PM's crackdown on benami properties to clean up realty
Mumbai: Prime Minister Narendra Modi’s vow to take on benami, or nameless properties, can bring greater transparency to a notoriously opaque sector and help check prices if a new law is implemented properly, experts said on Monday.
The practice of buying a property in the name of someone other than the buyer has been widely misused to buy real estate with undeclared income and with fake names and identities to avoid paying tax.
It is estimated benami properties worth billions of dollars are held under fictitious names across India, bypassing laws to check ownership and depriving states of valuable revenue that could be spent on development and welfare schemes.
A 1988 law on such properties was amended this year to ban illegal benami transactions with stricter punishments including imprisonment and a fine of up to a fourth of the property’s fair market value. These properties can also be confiscated.

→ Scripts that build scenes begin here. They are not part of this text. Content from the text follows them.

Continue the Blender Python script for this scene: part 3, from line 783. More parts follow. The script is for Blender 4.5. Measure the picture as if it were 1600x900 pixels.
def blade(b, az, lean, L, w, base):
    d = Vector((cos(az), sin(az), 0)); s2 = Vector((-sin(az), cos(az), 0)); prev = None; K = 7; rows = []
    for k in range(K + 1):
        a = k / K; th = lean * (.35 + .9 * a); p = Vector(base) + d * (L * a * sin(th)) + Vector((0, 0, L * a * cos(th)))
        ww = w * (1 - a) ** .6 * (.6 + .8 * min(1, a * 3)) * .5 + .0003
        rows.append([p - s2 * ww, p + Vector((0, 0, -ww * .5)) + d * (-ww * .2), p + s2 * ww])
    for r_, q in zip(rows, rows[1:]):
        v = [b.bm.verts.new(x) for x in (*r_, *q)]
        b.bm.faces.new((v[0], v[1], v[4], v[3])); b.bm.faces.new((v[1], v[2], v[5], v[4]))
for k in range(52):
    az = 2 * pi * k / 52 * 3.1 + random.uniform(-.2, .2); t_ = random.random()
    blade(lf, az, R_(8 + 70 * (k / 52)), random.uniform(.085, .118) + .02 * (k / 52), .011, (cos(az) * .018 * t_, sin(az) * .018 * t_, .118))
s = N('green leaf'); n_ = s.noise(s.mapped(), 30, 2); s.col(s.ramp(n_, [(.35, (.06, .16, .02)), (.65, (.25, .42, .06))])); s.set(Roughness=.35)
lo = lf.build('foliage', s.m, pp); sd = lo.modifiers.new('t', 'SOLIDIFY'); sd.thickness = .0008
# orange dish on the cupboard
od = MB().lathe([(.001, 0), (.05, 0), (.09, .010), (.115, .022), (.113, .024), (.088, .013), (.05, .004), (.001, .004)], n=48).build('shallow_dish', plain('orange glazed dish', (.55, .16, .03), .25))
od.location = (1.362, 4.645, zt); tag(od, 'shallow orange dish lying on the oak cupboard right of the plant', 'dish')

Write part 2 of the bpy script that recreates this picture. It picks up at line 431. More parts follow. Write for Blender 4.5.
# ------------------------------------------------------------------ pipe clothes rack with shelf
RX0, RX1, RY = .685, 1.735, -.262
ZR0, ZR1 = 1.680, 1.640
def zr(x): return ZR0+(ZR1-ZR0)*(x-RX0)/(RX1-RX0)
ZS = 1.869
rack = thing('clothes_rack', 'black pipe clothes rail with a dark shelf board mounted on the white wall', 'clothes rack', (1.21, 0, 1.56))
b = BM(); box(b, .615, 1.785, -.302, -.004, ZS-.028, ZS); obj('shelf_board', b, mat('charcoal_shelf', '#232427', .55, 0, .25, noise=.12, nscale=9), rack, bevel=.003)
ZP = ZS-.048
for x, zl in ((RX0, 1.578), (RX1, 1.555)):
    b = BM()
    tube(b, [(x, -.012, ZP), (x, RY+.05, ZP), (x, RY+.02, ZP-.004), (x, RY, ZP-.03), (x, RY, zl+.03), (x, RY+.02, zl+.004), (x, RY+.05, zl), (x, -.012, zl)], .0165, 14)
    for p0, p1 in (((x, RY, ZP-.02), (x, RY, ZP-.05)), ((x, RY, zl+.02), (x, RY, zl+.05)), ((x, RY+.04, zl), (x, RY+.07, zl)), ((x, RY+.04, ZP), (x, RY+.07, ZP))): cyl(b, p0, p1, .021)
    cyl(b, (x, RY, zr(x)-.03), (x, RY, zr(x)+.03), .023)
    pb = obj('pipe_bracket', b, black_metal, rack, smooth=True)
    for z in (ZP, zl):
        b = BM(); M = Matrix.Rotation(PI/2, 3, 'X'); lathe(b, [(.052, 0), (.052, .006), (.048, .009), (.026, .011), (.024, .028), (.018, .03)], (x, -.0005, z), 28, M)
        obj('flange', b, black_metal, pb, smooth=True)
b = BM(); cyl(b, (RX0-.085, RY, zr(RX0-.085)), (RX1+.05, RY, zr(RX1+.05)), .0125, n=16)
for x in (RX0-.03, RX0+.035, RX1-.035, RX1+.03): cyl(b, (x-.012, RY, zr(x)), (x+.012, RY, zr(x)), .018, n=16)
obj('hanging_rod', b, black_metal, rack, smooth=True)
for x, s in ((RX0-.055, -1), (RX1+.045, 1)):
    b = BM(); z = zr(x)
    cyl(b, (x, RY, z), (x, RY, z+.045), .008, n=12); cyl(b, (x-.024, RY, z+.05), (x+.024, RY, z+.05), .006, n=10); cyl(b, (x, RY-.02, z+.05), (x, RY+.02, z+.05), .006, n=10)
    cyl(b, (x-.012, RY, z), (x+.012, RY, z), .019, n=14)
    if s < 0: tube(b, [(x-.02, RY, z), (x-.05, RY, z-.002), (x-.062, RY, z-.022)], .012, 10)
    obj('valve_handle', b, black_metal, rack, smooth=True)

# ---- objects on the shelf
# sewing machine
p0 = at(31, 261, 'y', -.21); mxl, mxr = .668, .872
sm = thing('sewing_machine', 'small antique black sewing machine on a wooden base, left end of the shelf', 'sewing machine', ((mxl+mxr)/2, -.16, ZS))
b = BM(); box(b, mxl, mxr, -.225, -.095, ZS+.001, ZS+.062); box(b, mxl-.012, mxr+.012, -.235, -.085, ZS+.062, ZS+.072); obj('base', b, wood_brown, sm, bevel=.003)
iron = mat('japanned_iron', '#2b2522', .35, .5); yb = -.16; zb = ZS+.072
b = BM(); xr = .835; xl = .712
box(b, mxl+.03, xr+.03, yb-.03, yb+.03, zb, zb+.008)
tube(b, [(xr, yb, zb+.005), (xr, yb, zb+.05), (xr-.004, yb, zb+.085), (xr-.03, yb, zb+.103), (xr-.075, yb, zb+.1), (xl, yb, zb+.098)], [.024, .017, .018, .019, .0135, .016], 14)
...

“We are going to take action against the properties which are purchased in the name of others. It is the property of the country,” Mr Modi said in his monthly radio address on Sunday.
Property as defined under the 1988 law incl-udes not only land and homes, but also assets such as gold, stocks and bank deposits. “If the new law is implemented properly, there will be greater transparency in the real estate sector, there will be less corruption, and we may see a correction in prices,” said Vinod Sampat, a property lawyer. “But these transactions are hard to track.”